§ Challenge: Please restate, exactly as written, the lines running from the beginning of the material through the line that has "C = S.collection" in it.

Scene script records:
========================
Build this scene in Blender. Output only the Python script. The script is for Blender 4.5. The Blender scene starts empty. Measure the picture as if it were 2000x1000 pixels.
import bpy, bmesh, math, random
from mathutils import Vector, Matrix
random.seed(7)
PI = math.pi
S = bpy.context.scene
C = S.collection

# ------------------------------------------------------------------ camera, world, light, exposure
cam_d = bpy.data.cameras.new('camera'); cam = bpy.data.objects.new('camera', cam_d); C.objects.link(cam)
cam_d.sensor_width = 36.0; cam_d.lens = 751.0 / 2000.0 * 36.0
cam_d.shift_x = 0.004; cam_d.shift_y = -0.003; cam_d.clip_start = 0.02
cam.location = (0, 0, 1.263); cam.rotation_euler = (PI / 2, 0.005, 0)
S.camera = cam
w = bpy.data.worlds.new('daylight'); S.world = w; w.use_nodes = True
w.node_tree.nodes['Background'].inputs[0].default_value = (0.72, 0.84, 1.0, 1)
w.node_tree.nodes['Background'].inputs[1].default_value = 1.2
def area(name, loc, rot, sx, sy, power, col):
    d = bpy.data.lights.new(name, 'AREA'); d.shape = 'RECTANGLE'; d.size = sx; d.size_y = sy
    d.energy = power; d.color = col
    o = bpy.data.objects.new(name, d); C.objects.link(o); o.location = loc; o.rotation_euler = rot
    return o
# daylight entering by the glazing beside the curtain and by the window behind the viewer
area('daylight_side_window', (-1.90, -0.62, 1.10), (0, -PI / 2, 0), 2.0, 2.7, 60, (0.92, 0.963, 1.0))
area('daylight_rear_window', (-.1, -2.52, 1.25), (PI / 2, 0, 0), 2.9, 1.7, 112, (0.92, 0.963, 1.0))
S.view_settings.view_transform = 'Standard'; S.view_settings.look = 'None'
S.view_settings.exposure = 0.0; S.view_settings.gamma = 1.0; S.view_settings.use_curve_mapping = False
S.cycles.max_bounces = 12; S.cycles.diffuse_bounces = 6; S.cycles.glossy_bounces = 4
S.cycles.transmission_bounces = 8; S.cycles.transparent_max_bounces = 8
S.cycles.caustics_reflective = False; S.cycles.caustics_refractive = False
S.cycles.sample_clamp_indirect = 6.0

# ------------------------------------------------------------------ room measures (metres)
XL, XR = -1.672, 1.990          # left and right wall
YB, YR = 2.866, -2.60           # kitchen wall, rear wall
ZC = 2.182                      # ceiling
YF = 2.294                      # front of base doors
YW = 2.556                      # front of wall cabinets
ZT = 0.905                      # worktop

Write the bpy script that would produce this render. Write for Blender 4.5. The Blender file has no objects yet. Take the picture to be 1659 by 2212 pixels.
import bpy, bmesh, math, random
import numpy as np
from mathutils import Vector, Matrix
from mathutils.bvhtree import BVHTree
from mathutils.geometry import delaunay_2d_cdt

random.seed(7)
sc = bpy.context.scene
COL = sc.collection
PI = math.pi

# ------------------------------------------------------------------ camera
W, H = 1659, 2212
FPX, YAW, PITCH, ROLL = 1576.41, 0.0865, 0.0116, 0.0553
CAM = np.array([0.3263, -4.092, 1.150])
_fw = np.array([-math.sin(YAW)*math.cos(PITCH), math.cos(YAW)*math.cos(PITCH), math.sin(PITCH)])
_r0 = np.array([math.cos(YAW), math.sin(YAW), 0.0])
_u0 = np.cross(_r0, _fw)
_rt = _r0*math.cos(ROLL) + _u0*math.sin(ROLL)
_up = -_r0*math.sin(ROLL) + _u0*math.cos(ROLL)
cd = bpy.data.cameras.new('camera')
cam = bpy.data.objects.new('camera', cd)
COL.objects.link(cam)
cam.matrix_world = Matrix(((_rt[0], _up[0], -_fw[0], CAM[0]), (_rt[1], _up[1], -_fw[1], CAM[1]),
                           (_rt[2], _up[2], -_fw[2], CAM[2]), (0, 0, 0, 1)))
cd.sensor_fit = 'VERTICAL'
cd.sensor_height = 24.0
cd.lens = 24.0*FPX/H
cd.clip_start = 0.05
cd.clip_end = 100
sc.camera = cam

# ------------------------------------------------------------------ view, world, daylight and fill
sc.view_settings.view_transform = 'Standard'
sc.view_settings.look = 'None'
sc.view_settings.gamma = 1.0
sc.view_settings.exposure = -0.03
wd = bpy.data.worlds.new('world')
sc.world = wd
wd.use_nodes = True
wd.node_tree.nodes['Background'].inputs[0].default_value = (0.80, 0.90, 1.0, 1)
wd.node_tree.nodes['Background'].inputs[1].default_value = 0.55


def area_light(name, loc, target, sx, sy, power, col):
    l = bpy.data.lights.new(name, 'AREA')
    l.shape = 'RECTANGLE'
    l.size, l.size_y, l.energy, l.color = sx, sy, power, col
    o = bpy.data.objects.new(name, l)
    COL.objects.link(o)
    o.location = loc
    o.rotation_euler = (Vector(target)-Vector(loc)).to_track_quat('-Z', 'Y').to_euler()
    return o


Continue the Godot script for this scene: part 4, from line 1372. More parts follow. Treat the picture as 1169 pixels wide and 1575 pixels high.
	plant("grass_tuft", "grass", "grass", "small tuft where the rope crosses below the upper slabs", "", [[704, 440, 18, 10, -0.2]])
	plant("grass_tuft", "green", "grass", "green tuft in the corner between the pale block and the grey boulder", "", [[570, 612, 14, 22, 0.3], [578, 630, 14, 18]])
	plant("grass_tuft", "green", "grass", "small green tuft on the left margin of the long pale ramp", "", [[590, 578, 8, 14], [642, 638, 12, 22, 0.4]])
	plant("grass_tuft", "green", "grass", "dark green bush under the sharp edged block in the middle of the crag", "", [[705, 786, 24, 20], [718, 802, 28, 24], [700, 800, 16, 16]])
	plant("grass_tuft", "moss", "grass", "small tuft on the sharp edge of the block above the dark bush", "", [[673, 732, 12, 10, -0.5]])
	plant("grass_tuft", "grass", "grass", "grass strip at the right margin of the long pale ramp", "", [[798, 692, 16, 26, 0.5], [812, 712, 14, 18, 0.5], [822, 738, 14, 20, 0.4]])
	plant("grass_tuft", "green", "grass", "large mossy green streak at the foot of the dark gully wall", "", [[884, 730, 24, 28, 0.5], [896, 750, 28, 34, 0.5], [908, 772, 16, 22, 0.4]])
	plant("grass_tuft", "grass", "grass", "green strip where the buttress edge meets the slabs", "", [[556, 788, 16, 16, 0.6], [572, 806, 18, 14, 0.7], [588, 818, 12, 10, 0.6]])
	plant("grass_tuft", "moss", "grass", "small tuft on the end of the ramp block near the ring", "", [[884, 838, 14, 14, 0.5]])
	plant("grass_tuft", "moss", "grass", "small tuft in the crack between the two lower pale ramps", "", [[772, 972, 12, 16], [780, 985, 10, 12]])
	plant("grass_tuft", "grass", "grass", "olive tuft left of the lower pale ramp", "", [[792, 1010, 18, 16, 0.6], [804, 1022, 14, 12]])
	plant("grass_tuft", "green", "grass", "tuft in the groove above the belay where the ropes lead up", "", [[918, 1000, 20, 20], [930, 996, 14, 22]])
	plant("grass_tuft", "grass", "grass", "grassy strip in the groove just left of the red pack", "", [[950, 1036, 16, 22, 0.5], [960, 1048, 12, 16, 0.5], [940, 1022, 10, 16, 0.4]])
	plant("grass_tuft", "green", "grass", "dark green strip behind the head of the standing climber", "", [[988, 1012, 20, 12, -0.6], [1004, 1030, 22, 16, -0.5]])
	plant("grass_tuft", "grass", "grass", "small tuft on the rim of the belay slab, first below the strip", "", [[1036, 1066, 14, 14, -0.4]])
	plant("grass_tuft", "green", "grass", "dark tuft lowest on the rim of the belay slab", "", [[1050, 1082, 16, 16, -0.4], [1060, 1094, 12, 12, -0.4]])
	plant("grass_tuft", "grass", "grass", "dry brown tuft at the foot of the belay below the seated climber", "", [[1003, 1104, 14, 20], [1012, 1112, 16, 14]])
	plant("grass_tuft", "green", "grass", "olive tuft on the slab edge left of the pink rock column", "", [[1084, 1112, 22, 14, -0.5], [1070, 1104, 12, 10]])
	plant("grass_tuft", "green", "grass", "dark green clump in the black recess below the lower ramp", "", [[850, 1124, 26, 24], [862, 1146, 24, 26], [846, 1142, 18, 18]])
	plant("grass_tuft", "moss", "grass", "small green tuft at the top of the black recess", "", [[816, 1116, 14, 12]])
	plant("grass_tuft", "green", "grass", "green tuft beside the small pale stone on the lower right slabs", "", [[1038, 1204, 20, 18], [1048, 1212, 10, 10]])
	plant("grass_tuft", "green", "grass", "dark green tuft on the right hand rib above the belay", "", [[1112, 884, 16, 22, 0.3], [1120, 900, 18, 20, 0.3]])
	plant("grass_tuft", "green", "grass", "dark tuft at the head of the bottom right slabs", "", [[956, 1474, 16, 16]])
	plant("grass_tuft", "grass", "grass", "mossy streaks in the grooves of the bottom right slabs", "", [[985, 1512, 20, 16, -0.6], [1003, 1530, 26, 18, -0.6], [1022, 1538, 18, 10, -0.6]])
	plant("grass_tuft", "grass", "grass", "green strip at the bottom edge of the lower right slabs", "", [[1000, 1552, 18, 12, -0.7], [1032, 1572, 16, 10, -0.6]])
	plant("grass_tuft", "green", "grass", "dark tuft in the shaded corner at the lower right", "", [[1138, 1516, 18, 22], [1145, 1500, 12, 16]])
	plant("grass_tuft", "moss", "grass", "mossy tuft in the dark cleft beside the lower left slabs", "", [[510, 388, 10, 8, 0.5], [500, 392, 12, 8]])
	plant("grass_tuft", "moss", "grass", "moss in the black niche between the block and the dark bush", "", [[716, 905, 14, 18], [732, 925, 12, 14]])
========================
§ Correct result:
Build this scene in Blender. Output only the Python script. The script is for Blender 4.5. The Blender scene starts empty. Measure the picture as if it were 2000x1000 pixels.
import bpy, bmesh, math, random
from mathutils import Vector, Matrix
random.seed(7)
PI = math.pi
S = bpy.context.scene
C = S.collection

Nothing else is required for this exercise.